Esta medida do “exame duplo” compreende-se naturalmente à luz do travão que o Ministério quer declaradamente impor por todos os meios ao seu dispor à implementação de currículos organizados e rigorosos e à aversão que demonstra em cada uma das suas medidas por uma avaliação de conhecimentos e de capacidades séria e objetiva. Contudo, é o IAVE que deve zelar pela correção técnica das provas, que aqui fica comprometida: um mesmo exame não pode evidentemente obedecer a dois referenciais de avaliação distintos. Como a Sociedade Portuguesa de Matemática tem amplamente denunciado, o projeto de “Autonomia e Flexibilidade Curricular”, que deixa liberdade às escolas “para construir o seu próprio currículo”, supostamente para que “as verdadeiras aprendizagens possam finalmente começar” (!) não é mais do que uma forma encapotada de fazer com que os currículos efetivamente lecionados não possam ser submetidos ao escrutínio público, nivelando por baixo o trabalho das escolas e transformando-as lentamente em verdadeiros centros de Atividades de Tempos Livres. Note-se que o próprio diretor do IAVE já admitiu, em entrevista recente ao jornal Público, que «os conteúdos dos exames do 11.º ano foram encolhidos por causa da flexibilidade», prenúncio de uma onda de facilitismo que por muito que seja negada pela tutela começa a ser impossível de esconder. Apesar da flexibilidade curricular só chegar em 2019/20 ao 12.º ano de escolaridade, é notória a transição que o exame de hoje pretende fazer, na passagem de uma avaliação digna e pertinente para uma avaliação sem fiabilidade, “a fingir” e até, por vezes, caricata.


Por exemplo, no item 5, mais uma vez se pretende mostrar artificialmente as aplicações da Matemática, transcrevendo-se equações supostamente complexas e que enchem o olho, mas pedindo-se aos alunos que apenas substituam o valor de duas variáveis e coloquem em equação uma situação do tipo “d excede em 9 milímetros x” (raciocínio ao nível do 2.º ciclo).  Muito lamentavelmente, nesse mesmo item, é explicitamente solicitado aos alunos para «não justificar a validade do resultado obtido na calculadora». Esta situação já tinha ocorrido no ano passado e constitui a antítese do método científico e da boa utilização da tecnologia, que deve ser sempre acompanhada de espírito crítico.


De salientar também a total ausência de avaliação dos principais teoremas da Análise (o Teorema de Bolzano-Cauchy, por exemplo, seria necessário no item 5 se se pretendesse que os alunos fizessem algo mais do que introduzir uma fórmula na calculadora) bem como a ausência de um qualquer item de natureza demonstrativa.
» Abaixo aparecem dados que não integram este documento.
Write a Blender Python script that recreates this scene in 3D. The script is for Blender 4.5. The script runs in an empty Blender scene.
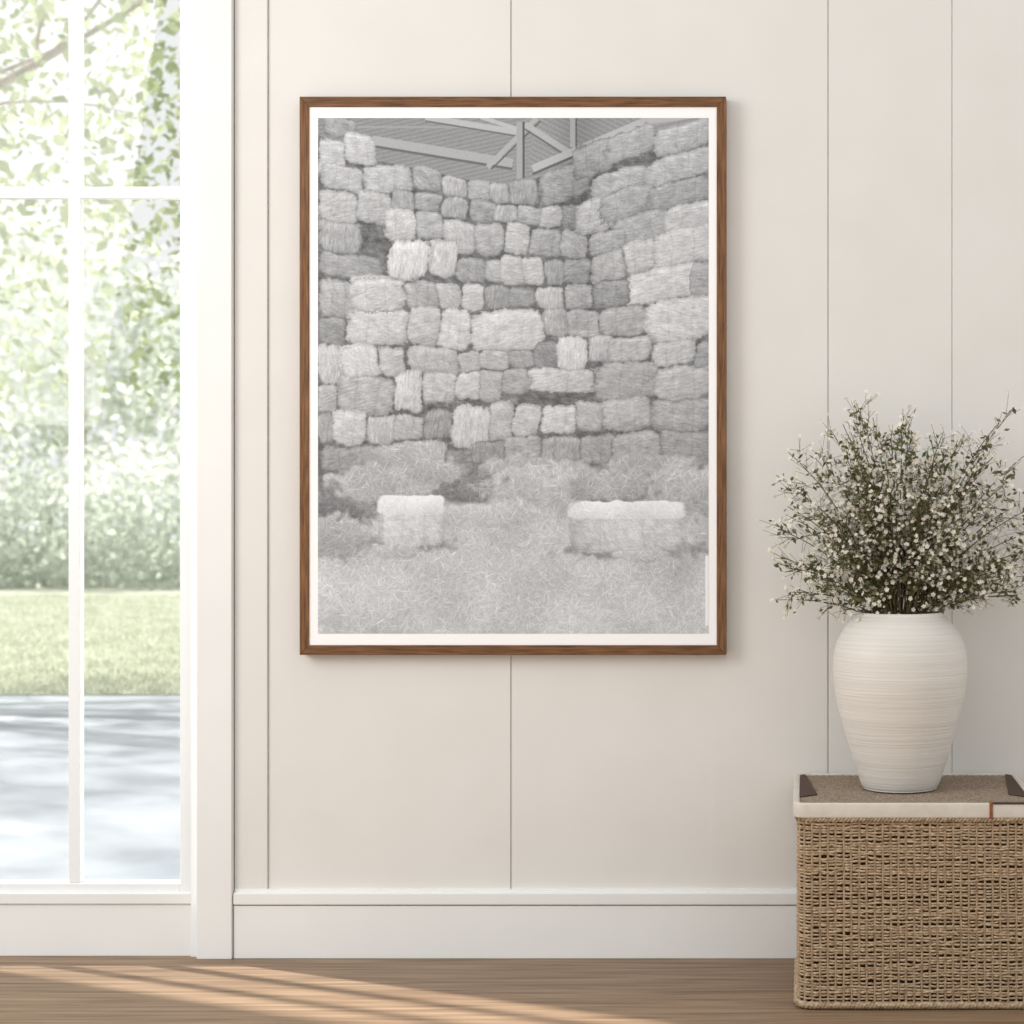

A avaliação do domínio dos osciladores harmónicos (item 12.2) é insensata, por se tratar de mais uma questão demasiadamente trivial, para alunos em final do Ensino Secundário.


Em suma, trata-se de uma prova pobre que não avalia de forma equilibrada a aprendizagem prevista no currículo do Ensino Secundário nem valoriza adequadamente o trabalho desenvolvido pelos alunos e respetivos professores ao longo dos três anos do Ensino Secundário, situação que, tudo indica, poderá agravar-se no futuro.